Scots snooker star reveals the reason 20 year feud with World Champion will NEVER end

Stephen Maguire beat Ali Carter in the first round of the World Snooker Championship
Stephen Maguire beat Ali Carter in the first round of the World Snooker Championship -Credit:Tai Chengzhe/VCG via Getty Images


Scots snooker ace Stephen Maguire has admitted that he will NEVER be friends with Shaun Murphy after the infamous chalk-gate incident.

The rivalry between the two players stems three decades back to their junior days and there will be another instalment with a tasty tie in the last 16 of the World Championship. It is 20 years since 42-year-old Maguire was docked a frame at the Grand Prix for forgetting his chalk and causing the match to be delayed. There is a long-held belief that Murphy asked referee Johan Oomen to dock Maguire a frame, which the Magician firmly denies.

But Maguire insisted: “We can’t resolve it because he always says he never said to the referee. The poor referee isn’t with us any longer, but he did…He knows he did. But I’m over it. We don’t spend time together. I don’t hate him or anything like that. If you asked me 20 years ago I might have said something different, but I can’t be bothered now. We’ve all grown up, he’s got kids, I’ve got kids. “We don’t go for meals. But we walk by each other and talk about snooker and everything’s okay.”

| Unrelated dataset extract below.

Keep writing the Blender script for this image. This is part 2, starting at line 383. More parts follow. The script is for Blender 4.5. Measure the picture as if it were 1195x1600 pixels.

Maguire is up for it on the sport’s biggest stage this year after a couple of years in the doldrums. And the top half of the draw has blown wide open for the Glaswegian with last year’s winner Luca Brecel and four-time champion Mark Selby already dumped onto the Sheffield scrapheap.

He has won his last three meetings with the Magician, who has failed to beat him since 2017, which includes in the first round at the Crucible two years ago. But despite their careers running alongside one another, you could not get two more opposed personalities.

“I’ve known him longer than my wife!” Reflected Maguire. “It’s crazy when you think about it that we’ve played each other since we were 11 or 12 years old.

“It’s mad because there are a few of us. Ryan Day, Ricky Walden, we’ve all grown up together and we’re still competing against each other. Shaun is a showman, he loves it. It’s always been like that.

“I think we’re polar opposites in every walk of life. But he’s a great snooker player, I’ve never said he’s not been. He’s great to watch and he’s good to play against because he goes for everything.”